Written exercise: Would you return all of this data exactly, leaving nothing out?

Collected material:
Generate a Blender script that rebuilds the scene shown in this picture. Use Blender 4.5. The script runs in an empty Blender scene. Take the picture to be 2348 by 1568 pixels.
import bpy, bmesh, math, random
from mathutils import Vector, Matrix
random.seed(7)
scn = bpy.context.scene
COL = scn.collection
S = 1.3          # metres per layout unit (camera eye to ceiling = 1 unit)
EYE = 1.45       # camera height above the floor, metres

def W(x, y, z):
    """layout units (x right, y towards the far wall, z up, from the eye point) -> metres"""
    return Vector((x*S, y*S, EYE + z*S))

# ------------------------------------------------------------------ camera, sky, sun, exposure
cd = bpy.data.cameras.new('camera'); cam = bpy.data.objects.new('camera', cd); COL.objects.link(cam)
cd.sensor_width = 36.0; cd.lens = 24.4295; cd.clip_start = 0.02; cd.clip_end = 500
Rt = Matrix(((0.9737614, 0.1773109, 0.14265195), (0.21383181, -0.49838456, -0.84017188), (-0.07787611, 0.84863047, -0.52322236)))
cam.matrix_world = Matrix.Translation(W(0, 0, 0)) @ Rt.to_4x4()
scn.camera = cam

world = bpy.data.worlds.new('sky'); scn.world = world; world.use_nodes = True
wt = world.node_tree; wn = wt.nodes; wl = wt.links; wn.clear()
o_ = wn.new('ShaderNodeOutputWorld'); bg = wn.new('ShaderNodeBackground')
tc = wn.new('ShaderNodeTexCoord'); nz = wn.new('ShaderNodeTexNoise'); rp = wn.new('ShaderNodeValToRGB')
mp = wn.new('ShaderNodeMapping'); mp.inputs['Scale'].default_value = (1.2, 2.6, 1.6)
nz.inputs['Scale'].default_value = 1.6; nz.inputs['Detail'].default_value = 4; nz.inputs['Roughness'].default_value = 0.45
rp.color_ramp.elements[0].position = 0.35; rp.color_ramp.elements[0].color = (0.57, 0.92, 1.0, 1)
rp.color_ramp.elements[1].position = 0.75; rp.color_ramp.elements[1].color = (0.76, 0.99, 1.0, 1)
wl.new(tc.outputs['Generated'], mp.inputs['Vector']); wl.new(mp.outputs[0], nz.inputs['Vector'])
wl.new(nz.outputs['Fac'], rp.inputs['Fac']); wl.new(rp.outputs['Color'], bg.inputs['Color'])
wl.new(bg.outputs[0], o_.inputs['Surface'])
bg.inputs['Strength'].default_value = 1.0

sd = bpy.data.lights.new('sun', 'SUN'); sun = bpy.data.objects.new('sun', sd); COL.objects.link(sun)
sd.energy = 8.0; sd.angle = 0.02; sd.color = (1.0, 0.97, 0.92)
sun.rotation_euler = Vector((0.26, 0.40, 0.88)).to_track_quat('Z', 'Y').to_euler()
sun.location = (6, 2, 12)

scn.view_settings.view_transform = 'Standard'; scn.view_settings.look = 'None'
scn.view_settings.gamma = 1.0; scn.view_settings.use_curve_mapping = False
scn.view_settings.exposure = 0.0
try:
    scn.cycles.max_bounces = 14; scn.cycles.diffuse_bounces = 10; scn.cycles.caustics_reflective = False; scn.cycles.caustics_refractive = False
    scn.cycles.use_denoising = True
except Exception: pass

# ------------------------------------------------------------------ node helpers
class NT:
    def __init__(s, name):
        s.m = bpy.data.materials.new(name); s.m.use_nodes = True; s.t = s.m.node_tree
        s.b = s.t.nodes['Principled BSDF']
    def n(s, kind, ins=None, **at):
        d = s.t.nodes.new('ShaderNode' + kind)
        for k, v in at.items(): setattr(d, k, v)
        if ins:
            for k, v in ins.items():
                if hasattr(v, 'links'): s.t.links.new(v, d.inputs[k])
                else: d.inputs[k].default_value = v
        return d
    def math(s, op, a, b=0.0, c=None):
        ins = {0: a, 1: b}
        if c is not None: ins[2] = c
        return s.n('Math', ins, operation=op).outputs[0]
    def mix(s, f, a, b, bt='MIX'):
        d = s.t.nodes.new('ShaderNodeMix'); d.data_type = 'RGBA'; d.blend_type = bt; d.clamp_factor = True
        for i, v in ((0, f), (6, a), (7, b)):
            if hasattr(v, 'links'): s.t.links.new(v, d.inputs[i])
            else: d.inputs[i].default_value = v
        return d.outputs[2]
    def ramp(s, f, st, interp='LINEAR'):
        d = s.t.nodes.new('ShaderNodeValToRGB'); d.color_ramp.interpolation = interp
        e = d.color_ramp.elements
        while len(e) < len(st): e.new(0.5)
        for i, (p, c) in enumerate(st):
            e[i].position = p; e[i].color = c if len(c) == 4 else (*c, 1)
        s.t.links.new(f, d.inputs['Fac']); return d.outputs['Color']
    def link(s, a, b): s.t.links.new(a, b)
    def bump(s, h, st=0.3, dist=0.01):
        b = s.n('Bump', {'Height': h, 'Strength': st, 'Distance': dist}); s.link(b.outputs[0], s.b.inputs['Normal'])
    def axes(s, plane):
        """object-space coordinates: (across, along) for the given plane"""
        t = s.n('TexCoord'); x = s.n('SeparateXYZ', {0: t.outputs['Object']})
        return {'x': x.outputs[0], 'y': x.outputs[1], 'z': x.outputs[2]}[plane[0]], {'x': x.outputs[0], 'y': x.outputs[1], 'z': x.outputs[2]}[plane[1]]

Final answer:
Generate a Blender script that rebuilds the scene shown in this picture. Use Blender 4.5. The script runs in an empty Blender scene. Take the picture to be 2348 by 1568 pixels.
import bpy, bmesh, math, random
from mathutils import Vector, Matrix
random.seed(7)
scn = bpy.context.scene
COL = scn.collection
S = 1.3          # metres per layout unit (camera eye to ceiling = 1 unit)
EYE = 1.45       # camera height above the floor, metres

def W(x, y, z):
    """layout units (x right, y towards the far wall, z up, from the eye point) -> metres"""
    return Vector((x*S, y*S, EYE + z*S))

# ------------------------------------------------------------------ camera, sky, sun, exposure
cd = bpy.data.cameras.new('camera'); cam = bpy.data.objects.new('camera', cd); COL.objects.link(cam)
cd.sensor_width = 36.0; cd.lens = 24.4295; cd.clip_start = 0.02; cd.clip_end = 500
Rt = Matrix(((0.9737614, 0.1773109, 0.14265195), (0.21383181, -0.49838456, -0.84017188), (-0.07787611, 0.84863047, -0.52322236)))
cam.matrix_world = Matrix.Translation(W(0, 0, 0)) @ Rt.to_4x4()
scn.camera = cam

world = bpy.data.worlds.new('sky'); scn.world = world; world.use_nodes = True
wt = world.node_tree; wn = wt.nodes; wl = wt.links; wn.clear()
o_ = wn.new('ShaderNodeOutputWorld'); bg = wn.new('ShaderNodeBackground')
tc = wn.new('ShaderNodeTexCoord'); nz = wn.new('ShaderNodeTexNoise'); rp = wn.new('ShaderNodeValToRGB')
mp = wn.new('ShaderNodeMapping'); mp.inputs['Scale'].default_value = (1.2, 2.6, 1.6)
nz.inputs['Scale'].default_value = 1.6; nz.inputs['Detail'].default_value = 4; nz.inputs['Roughness'].default_value = 0.45
rp.color_ramp.elements[0].position = 0.35; rp.color_ramp.elements[0].color = (0.57, 0.92, 1.0, 1)
rp.color_ramp.elements[1].position = 0.75; rp.color_ramp.elements[1].color = (0.76, 0.99, 1.0, 1)
wl.new(tc.outputs['Generated'], mp.inputs['Vector']); wl.new(mp.outputs[0], nz.inputs['Vector'])
wl.new(nz.outputs['Fac'], rp.inputs['Fac']); wl.new(rp.outputs['Color'], bg.inputs['Color'])
wl.new(bg.outputs[0], o_.inputs['Surface'])
bg.inputs['Strength'].default_value = 1.0

sd = bpy.data.lights.new('sun', 'SUN'); sun = bpy.data.objects.new('sun', sd); COL.objects.link(sun)
sd.energy = 8.0; sd.angle = 0.02; sd.color = (1.0, 0.97, 0.92)
sun.rotation_euler = Vector((0.26, 0.40, 0.88)).to_track_quat('Z', 'Y').to_euler()
sun.location = (6, 2, 12)

scn.view_settings.view_transform = 'Standard'; scn.view_settings.look = 'None'
scn.view_settings.gamma = 1.0; scn.view_settings.use_curve_mapping = False
scn.view_settings.exposure = 0.0
try:
    scn.cycles.max_bounces = 14; scn.cycles.diffuse_bounces = 10; scn.cycles.caustics_reflective = False; scn.cycles.caustics_refractive = False
    scn.cycles.use_denoising = True
except Exception: pass

# ------------------------------------------------------------------ node helpers
class NT:
    def __init__(s, name):
        s.m = bpy.data.materials.new(name); s.m.use_nodes = True; s.t = s.m.node_tree
        s.b = s.t.nodes['Principled BSDF']
    def n(s, kind, ins=None, **at):
        d = s.t.nodes.new('ShaderNode' + kind)
        for k, v in at.items(): setattr(d, k, v)
        if ins:
            for k, v in ins.items():
                if hasattr(v, 'links'): s.t.links.new(v, d.inputs[k])
                else: d.inputs[k].default_value = v
        return d
    def math(s, op, a, b=0.0, c=None):
        ins = {0: a, 1: b}
        if c is not None: ins[2] = c
        return s.n('Math', ins, operation=op).outputs[0]
    def mix(s, f, a, b, bt='MIX'):
        d = s.t.nodes.new('ShaderNodeMix'); d.data_type = 'RGBA'; d.blend_type = bt; d.clamp_factor = True
        for i, v in ((0, f), (6, a), (7, b)):
            if hasattr(v, 'links'): s.t.links.new(v, d.inputs[i])
            else: d.inputs[i].default_value = v
        return d.outputs[2]
    def ramp(s, f, st, interp='LINEAR'):
        d = s.t.nodes.new('ShaderNodeValToRGB'); d.color_ramp.interpolation = interp
        e = d.color_ramp.elements
        while len(e) < len(st): e.new(0.5)
        for i, (p, c) in enumerate(st):
            e[i].position = p; e[i].color = c if len(c) == 4 else (*c, 1)
        s.t.links.new(f, d.inputs['Fac']); return d.outputs['Color']
    def link(s, a, b): s.t.links.new(a, b)
    def bump(s, h, st=0.3, dist=0.01):
        b = s.n('Bump', {'Height': h, 'Strength': st, 'Distance': dist}); s.link(b.outputs[0], s.b.inputs['Normal'])
    def axes(s, plane):
        """object-space coordinates: (across, along) for the given plane"""
        t = s.n('TexCoord'); x = s.n('SeparateXYZ', {0: t.outputs['Object']})
        return {'x': x.outputs[0], 'y': x.outputs[1], 'z': x.outputs[2]}[plane[0]], {'x': x.outputs[0], 'y': x.outputs[1], 'z': x.outputs[2]}[plane[1]]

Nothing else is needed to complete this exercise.